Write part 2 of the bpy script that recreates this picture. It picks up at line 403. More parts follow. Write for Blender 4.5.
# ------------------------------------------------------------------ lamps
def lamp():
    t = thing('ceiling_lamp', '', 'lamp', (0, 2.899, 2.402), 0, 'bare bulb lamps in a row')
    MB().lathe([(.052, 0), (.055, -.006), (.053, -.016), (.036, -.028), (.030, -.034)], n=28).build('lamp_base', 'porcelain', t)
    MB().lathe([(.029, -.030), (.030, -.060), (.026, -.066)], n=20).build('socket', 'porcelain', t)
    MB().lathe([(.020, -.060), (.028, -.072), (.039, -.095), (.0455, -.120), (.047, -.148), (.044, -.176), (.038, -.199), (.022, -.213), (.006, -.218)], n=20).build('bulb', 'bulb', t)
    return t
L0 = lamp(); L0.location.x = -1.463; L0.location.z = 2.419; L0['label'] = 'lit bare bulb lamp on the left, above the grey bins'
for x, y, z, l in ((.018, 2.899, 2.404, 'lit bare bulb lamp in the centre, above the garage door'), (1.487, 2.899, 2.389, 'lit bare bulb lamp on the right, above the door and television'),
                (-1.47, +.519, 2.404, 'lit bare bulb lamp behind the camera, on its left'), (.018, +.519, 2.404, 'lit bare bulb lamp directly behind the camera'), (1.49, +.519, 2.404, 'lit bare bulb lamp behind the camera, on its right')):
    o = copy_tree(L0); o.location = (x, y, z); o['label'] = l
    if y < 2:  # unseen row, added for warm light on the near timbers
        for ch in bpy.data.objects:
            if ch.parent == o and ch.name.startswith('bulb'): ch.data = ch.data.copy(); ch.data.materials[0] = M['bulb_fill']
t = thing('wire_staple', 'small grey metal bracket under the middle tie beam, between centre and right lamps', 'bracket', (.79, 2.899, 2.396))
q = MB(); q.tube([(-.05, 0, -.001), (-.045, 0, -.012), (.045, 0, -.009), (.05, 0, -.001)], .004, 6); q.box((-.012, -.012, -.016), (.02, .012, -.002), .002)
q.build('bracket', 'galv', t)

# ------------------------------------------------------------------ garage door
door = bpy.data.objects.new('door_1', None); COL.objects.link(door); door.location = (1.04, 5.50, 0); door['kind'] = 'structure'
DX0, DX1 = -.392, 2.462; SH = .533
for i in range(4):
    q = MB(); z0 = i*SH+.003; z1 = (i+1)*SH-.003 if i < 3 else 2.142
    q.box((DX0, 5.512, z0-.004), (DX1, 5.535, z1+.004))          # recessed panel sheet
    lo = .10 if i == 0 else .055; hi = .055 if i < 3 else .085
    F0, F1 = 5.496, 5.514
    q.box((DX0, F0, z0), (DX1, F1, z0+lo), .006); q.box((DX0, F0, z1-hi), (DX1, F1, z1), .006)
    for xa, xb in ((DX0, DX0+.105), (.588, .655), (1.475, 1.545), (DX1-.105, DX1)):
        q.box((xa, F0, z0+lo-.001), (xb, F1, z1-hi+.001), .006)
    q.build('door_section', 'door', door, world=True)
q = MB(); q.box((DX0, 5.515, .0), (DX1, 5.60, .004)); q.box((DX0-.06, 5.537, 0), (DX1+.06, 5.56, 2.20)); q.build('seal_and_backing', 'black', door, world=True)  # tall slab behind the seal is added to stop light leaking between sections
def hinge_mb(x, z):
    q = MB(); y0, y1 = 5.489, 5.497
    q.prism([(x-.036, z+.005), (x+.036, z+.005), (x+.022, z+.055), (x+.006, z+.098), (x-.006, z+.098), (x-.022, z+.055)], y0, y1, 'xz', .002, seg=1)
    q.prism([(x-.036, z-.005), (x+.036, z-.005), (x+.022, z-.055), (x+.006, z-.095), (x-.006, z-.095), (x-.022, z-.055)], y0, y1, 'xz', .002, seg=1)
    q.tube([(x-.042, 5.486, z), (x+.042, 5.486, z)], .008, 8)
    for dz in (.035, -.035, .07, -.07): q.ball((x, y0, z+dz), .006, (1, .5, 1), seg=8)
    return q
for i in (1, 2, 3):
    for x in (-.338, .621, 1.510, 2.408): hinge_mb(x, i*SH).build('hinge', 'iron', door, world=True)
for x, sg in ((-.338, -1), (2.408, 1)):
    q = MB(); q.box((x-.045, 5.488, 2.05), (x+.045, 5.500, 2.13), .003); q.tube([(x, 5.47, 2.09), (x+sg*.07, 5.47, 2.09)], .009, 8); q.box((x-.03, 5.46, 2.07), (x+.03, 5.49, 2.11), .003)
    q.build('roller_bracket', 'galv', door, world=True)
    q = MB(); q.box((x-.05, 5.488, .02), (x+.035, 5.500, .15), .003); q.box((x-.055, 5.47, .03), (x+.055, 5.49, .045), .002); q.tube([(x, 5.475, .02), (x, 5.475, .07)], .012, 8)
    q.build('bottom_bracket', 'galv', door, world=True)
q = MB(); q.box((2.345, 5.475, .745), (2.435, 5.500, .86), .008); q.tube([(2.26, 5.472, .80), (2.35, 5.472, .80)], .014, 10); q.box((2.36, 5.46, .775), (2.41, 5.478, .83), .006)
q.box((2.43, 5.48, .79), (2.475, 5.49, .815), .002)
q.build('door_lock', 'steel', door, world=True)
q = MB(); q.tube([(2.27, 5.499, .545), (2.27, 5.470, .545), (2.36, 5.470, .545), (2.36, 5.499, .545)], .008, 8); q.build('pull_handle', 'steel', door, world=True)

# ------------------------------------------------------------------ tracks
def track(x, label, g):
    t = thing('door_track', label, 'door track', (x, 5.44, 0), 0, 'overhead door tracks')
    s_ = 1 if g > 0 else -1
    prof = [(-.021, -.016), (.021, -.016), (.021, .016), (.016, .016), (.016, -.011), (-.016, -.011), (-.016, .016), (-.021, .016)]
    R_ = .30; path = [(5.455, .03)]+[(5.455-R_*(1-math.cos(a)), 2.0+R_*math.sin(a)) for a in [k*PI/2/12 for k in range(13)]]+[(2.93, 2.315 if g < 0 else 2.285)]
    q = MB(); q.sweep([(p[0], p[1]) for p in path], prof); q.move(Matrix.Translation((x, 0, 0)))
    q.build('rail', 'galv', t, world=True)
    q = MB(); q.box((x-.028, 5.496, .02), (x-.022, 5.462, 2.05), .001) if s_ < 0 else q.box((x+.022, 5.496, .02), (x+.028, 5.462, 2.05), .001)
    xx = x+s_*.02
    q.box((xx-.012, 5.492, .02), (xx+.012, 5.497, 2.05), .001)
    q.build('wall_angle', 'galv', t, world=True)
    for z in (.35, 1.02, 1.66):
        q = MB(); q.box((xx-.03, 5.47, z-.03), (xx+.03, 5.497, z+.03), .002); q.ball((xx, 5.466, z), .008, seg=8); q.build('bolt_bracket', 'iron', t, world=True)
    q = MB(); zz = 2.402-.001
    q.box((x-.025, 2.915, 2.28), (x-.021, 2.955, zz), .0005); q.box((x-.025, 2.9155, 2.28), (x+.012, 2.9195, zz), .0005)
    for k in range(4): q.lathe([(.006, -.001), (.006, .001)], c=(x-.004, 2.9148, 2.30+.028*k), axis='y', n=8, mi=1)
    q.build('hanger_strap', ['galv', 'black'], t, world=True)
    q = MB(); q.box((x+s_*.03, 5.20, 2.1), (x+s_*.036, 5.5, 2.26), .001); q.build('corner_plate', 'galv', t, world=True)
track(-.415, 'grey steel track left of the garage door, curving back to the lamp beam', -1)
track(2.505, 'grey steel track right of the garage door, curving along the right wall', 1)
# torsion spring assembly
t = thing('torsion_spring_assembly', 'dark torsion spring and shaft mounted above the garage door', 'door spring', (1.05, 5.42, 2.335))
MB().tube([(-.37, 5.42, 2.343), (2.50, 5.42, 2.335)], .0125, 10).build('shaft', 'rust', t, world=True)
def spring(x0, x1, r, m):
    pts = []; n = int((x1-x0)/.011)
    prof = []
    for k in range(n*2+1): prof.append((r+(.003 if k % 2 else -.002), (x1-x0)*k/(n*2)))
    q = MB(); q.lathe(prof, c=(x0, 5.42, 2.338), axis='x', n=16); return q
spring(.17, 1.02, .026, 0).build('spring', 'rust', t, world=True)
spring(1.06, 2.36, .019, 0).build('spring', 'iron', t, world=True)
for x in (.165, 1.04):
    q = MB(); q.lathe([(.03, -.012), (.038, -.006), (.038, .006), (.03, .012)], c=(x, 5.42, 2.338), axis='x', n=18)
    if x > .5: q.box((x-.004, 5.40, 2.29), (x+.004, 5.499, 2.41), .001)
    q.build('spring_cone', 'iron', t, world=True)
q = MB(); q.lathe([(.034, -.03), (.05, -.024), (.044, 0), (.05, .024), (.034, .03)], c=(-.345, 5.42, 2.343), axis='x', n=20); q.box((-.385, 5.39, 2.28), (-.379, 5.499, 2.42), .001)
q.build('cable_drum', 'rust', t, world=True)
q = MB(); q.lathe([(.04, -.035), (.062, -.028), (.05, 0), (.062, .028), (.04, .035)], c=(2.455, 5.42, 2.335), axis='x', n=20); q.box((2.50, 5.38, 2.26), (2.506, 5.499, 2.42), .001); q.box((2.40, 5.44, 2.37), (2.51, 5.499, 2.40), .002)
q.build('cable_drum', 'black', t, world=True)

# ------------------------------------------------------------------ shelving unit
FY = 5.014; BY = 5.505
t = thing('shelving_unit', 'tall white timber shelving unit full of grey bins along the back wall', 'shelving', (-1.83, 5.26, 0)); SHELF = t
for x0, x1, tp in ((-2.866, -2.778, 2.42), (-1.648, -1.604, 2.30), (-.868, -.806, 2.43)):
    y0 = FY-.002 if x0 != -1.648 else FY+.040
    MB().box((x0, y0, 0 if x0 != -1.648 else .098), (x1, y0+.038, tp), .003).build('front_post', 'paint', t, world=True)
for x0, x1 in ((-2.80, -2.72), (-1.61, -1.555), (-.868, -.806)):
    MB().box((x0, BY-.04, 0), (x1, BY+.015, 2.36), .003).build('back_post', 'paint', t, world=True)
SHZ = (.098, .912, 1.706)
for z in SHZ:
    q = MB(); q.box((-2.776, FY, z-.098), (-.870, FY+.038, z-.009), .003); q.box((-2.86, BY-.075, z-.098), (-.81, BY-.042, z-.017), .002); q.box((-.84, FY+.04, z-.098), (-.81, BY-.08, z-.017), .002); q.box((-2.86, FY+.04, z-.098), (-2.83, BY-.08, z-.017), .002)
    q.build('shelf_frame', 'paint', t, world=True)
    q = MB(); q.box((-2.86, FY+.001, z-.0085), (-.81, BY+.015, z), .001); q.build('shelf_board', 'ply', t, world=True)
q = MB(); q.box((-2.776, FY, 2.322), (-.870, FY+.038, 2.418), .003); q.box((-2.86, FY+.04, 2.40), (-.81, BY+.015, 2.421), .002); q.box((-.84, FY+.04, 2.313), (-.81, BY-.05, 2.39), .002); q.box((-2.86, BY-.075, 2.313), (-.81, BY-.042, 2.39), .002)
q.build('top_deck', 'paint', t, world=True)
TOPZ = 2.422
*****
## [Objective]
Print, unaltered, every line from the beginning of the material down to the line with "q.build('bracket', 'galv', t)".

## [Solved problem]
Write part 2 of the bpy script that recreates this picture. It picks up at line 403. More parts follow. Write for Blender 4.5.
# ------------------------------------------------------------------ lamps
def lamp():
    t = thing('ceiling_lamp', '', 'lamp', (0, 2.899, 2.402), 0, 'bare bulb lamps in a row')
    MB().lathe([(.052, 0), (.055, -.006), (.053, -.016), (.036, -.028), (.030, -.034)], n=28).build('lamp_base', 'porcelain', t)
    MB().lathe([(.029, -.030), (.030, -.060), (.026, -.066)], n=20).build('socket', 'porcelain', t)
    MB().lathe([(.020, -.060), (.028, -.072), (.039, -.095), (.0455, -.120), (.047, -.148), (.044, -.176), (.038, -.199), (.022, -.213), (.006, -.218)], n=20).build('bulb', 'bulb', t)
    return t
L0 = lamp(); L0.location.x = -1.463; L0.location.z = 2.419; L0['label'] = 'lit bare bulb lamp on the left, above the grey bins'
for x, y, z, l in ((.018, 2.899, 2.404, 'lit bare bulb lamp in the centre, above the garage door'), (1.487, 2.899, 2.389, 'lit bare bulb lamp on the right, above the door and television'),
                (-1.47, +.519, 2.404, 'lit bare bulb lamp behind the camera, on its left'), (.018, +.519, 2.404, 'lit bare bulb lamp directly behind the camera'), (1.49, +.519, 2.404, 'lit bare bulb lamp behind the camera, on its right')):
    o = copy_tree(L0); o.location = (x, y, z); o['label'] = l
    if y < 2:  # unseen row, added for warm light on the near timbers
        for ch in bpy.data.objects:
            if ch.parent == o and ch.name.startswith('bulb'): ch.data = ch.data.copy(); ch.data.materials[0] = M['bulb_fill']
t = thing('wire_staple', 'small grey metal bracket under the middle tie beam, between centre and right lamps', 'bracket', (.79, 2.899, 2.396))
q = MB(); q.tube([(-.05, 0, -.001), (-.045, 0, -.012), (.045, 0, -.009), (.05, 0, -.001)], .004, 6); q.box((-.012, -.012, -.016), (.02, .012, -.002), .002)
q.build('bracket', 'galv', t)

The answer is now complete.